Проблема осложнялась не только тем, что необходимо было найти достойного человека для заполнения вакансии. Желалось обрести в новом наместнике соратника, соработника в лаврских делах, требовавших серьезных улучшений во всем – от состава братии до ремонта келий и храмов. Себе митрополит мог признаться, что желалось ему еще большего: найти такого наместника, который смог бы поднять общее состояние Лавры до самого высокого уровня, чтобы увеличился приток паломников в обитель преподобного Сергия, но который также мог бы достойно принять высоких и высочайших паломников… Где же найти такого?
После недолгих размышлений владыка отказался от мысли назначить кого-либо из своей лаврской братии. Днями напролет он перебирал в памяти десятки имен известных ему лично монашествующих.
Первым пришел на ум Игнатий (Брянчанинов), только недавно, после нескольких лет послушничества принявший монашеский постриг.
Он являл собой удивительное сочетание прекрасных качеств родовитого русского дворянина и пламенного монаха-аскета, обладал талантами литературными, правда, был слишком молод и не имел опыта начальствования – но это дело наживное… И владыка Филарет написал прошение в Синод о переводе в Московскую епархию инока Игнатия. Ему не повезло. При утверждении текущих синодальных дел государь Николай Павлович вспомнил хорошо знакомого ему Брянчанинова, некогда одного из лучших юнкеров Инженерного училища, и сказал: «Нет, я его Филарету не отдам!». Высочайшим указом иеромонах Игнатий был возведен в сан игумена и назначен настоятелем Свято-Троицкой Сергиевой пустыни вблизи Петербурга.
Вспомнился владыке Филарету и другой монах, Антоний (Медведев), несколько лет назад по пути в Киев посетивший Подворье с просьбой о благословении. Он тогда понравился и запомнился владыке своей сдержанностью и немалыми познаниями, угадывались в нем твердость характера и сила воли, запомнилось на удивление благородное лицо этого сына повара из нижегородского села. Митрополит навел справки у своих московских знакомых. Открылось, что, по слухам, Андрей Медведев на самом деле был незаконным сыном знатного и богатейшего князя Егора Александровича Грузинского.

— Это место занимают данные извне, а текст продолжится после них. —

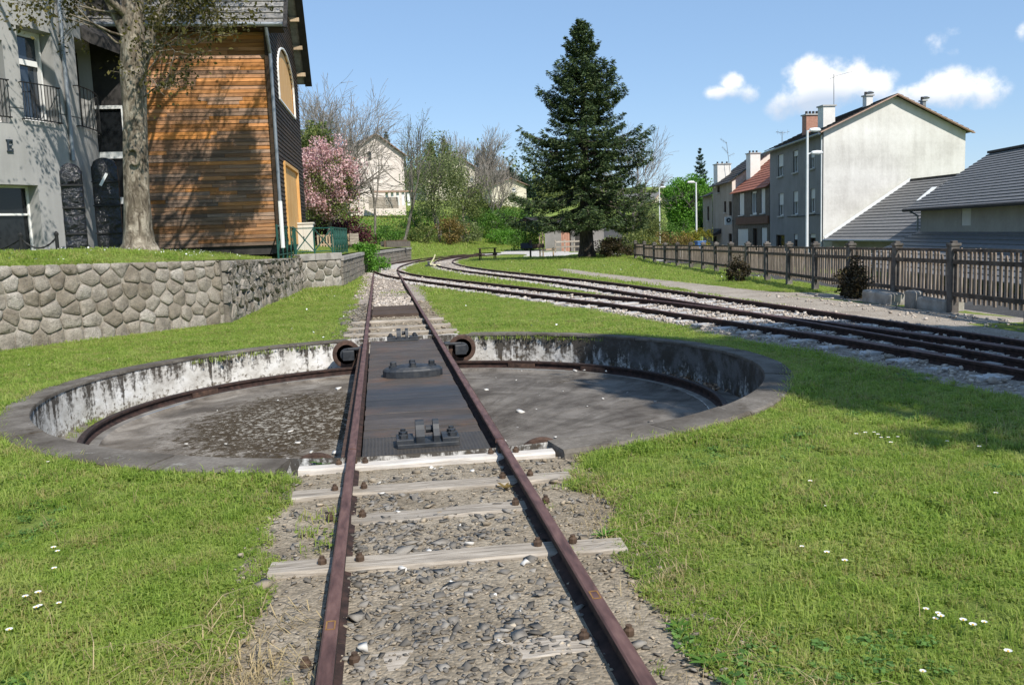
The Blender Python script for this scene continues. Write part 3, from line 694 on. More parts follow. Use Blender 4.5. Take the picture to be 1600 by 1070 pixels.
for y0_, y1_, w_, k_ in ((0, 14.2, 2.4, 0), (14, 22.3, 2.05, 1), (22, 82, 1.75, 2)):
    bed('track_bed', LINE_A, w_, .0165+.001*k_, 'pale_ballast_bed', y0_, y1_, seed=8)
    bed('track_bed', LINE_B, w_, .0215+.001*k_, 'pale_ballast_bed', y0_, y1_, seed=9)
def patch(name, pts, z, mat, seed=0):
    P = smooth(pts+[pts[0]], .6)[:-1]; c = P.mean(0); n = len(P)
    V = [(c[0], c[1], float(Hz(c[0], c[1]))+z)]; F = []
    for r_ in (.5, 1.0):
        Q = c+(P-c)*r_; zz = Hz(Q[:, 0], Q[:, 1])+z; V += [(*q, w) for q, w in zip(Q, zz)]
    for i in range(n):
        k = (i+1) % n; F.append((0, 1+i, 1+k, 1+k)); F.append((1+i, 1+n+i, 1+n+k, 1+k))
    m = MB(); m.add(V, [tuple(dict.fromkeys(f)) for f in F]); return tag(m.build(name, mat), kind='structure')
PATH = [(7.6, 4), (10.9, 4), (11.0, 9), (11.1, 13.5), (10.9, 17), (10.2, 19.0), (9.2, 19.6), (8.9, 20.4), (8.6, 24), (8.2, 29), (7.9, 33.5), (7.75, 38), (7.3, 38.2), (7.0, 34), (7.1, 29), (7.35, 24), (7.4, 19), (7.5, 14), (7.6, 9)]
patch('dirt_path', PATH, .006, 'dirt_path')
ROADP = [(4.6, 66), (7.5, 74), (12, 82.5), (20, 88), (34, 92), (34, 80), (21, 70), (14, 62), (11.2, 56.8), (9.9, 56.6), (9.4, 60), (10.6, 66), (9.4, 69), (7.2, 67.5)]
patch('gravel_road', ROADP, .035, 'gravel_road')
bed('street', np.array([(17.6+.1*(y-20), y) for y in np.arange(6, 120, 3.)]), 6.5, .03, 'street_asphalt', 0, 130, .02, 3)
# ---------------------------------------------------------------- ballast stones
BOX_V = np.array([(x, y, z) for z in (-1, 1) for y in (-1, 1) for x in (-1, 1)], float)*.72
BOX_F = np.array([(0, 2, 1), (1, 2, 3), (4, 5, 6), (5, 7, 6), (0, 1, 4), (1, 5, 4), (2, 6, 3), (3, 6, 7), (0, 4, 2), (2, 4, 6), (1, 3, 5), (3, 7, 5)])
def stones(name, XY, size, mat, zf=None, flat=.6, sink=.25, parent=None):
    N = len(XY); P = np.zeros((N, 3)); P[:, :2] = XY
    sz = size*nrng.lognormal(0, .38, N); P[:, 2] = (Hz(XY[:, 0], XY[:, 1]) if zf is None else zf(XY))+sz*flat*(.5-sink)
    V = BOX_V[None]*(1+nrng.uniform(-.5, .32, (N, 8, 1)))+nrng.normal(0, .12, (N, 8, 3))
    sc = np.stack([nrng.uniform(.7, 1.25, N), nrng.uniform(.6, 1.0, N), flat*nrng.uniform(.6, 1.1, N)], 1)
    V = V*sc[:, None]*sz[:, None, None]*.5
    a = nrng.uniform(0, 2*PI, N); c, s_ = np.cos(a)[:, None], np.sin(a)[:, None]; tl = nrng.normal(0, .28, (N, 1))
    x, y, z = V[..., 0], V[..., 1], V[..., 2]; x, z = x*np.cos(tl)-z*np.sin(tl), x*np.sin(tl)+z*np.cos(tl)
    V = np.stack([x*c-y*s_, x*s_+y*c, z], -1)+P[:, None]
    F = (np.arange(N)*8)[:, None, None]+BOX_F[None]
    return tag(np_mesh(name, V.reshape(-1, 3), F.reshape(-1, 3), mat, parent), kind='stuff')
def rnd_xy(n, x0, x1, y0, y1): return np.c_[nrng.uniform(x0, x1, n), nrng.uniform(y0, y1, n)]
def bedz(XY): return np.full(len(XY), .012)
A = rnd_xy(3000, -.49, .49, 1.2, 5.95); A = A[(vnoise(A[:, 0], A[:, 1], 4, 21)+nrng.normal(0, .2, len(A)) > -.12)]
stones('ballast_stones', A, .030, 'slate_stone', bedz, .34, .36)
A = rnd_xy(420, -.47, .47, 1.2, 5.95); stones('ballast_stones', A, .046, 'slate_stone', bedz, .26, .38)
A = rnd_xy(2600, -1.05, 1.05, 1.2, 6.05); stones('tan_pebbles', A, .016, 'tan_stone', bedz, .5)
A = rnd_xy(1400, -.95, .98, 1.2, 6.05); A = A[np.abs(A[:, 0]) > .6]; stones('ballast_stones', A[:700], .028, 'slate_stone', bedz, .34, .36)
A = rnd_xy(60, -.95, .95, 1.6, 6.0); stones('tan_pebbles', A[:26], .055, 'tan_stone', bedz, .5)
stones('white_pebbles', np.r_[rnd_xy(34, -.9, .9, 1.8, 6.0), [[.14, 2.62], [.12, 2.66]]], .035, 'white_stone', bedz, .6)
A = rnd_xy(1500, -.95, .95, 14.0, 22.2); A = A[np.abs(np.abs(A[:, 0])-.53) > .08]; stones('ballast_stones', A, .036, 'tan_stone', bedz, .5)
A = rnd_xy(1300, -.47, .47, 20.4, 24.0); stones('pale_ballast', A, .055, 'pale_stone', bedz, .7)
A = rnd_xy(900, -1.0, .47, 24, 42); stones('pale_ballast', A, .06, 'pale_stone', bedz, .6)
A = rnd_xy(1100, -1.1, -.6, 14.2, 22); stones('ballast_stones', A, .036, 'slate_stone', bedz, .6)
def along(line, n, w, y0, y1):
    L = np.concatenate([[0], np.cumsum(np.linalg.norm(np.diff(line, axis=0), axis=1))]); m = (line[:, 1] > y0) & (line[:, 1] < y1)
    d = nrng.uniform(L[m].min(), L[m].max(), n); tg = np.gradient(line, axis=0); tg /= np.linalg.norm(tg, axis=1, keepdims=True)
    P = np.c_[np.interp(d, L, line[:, 0]), np.interp(d, L, line[:, 1])]; t = np.c_[np.interp(d, L, tg[:, 0]), np.interp(d, L, tg[:, 1])]
    return P+np.c_[t[:, 1], -t[:, 0]]*nrng.uniform(-w/2, w/2, n)[:, None]
RAILS = [offset(l, s_*.525) for l in (LINE_A, LINE_B) for s_ in (-1, 1)]
def clear(P, d=.06):
    for r_ in RAILS: P = P[seg_dist(P[:, 0], P[:, 1], [tuple(q) for q in r_[::2]]) > d]
    return P
stones('pale_ballast', clear(along(LINE_A, 4200, 2.15, 4, 18)), .036, 'pale_stone', lambda q: np.full(len(q), .03), .75)
stones('pale_ballast', clear(along(LINE_B, 4200, 2.15, 4, 22)), .036, 'pale_stone', lambda q: np.full(len(q), .034), .75)
stones('pale_ballast', clear(along(LINE_A, 3600, 1.6, 18, 46)), .042, 'pale_stone', lambda q: np.full(len(q), .026), .7)
stones('pale_ballast', clear(along(LINE_B, 3600, 1.6, 22, 56)), .042, 'pale_stone', lambda q: np.full(len(q), .03), .7)
stones('white_pebbles', np.c_[nrng.uniform(8.2, 9.2, 260), nrng.uniform(6, 19, 260)], .05, 'rubble' if False else 'pale_stone', bedz, .6)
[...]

После неудачи с Брянчаниновым владыка подумывал об иеромонахе Антонии, тридцати девяти лет от роду, служившем настоятелем Высокогорской пустыни в Нижегородской епархии, но медлил. Всякий мог спросить, почему он избрал не своего, почему из чужой епархии? Хотелось быть действительно уверенным, что его выбор – не своеволие, а воля Божия… В это время, вспоминал он сам позднее, «явился странник, который и назвал мне наместником Лавры отца Антония. В этом указании, совпадавшем с моею мыслию, я видел указание провидения».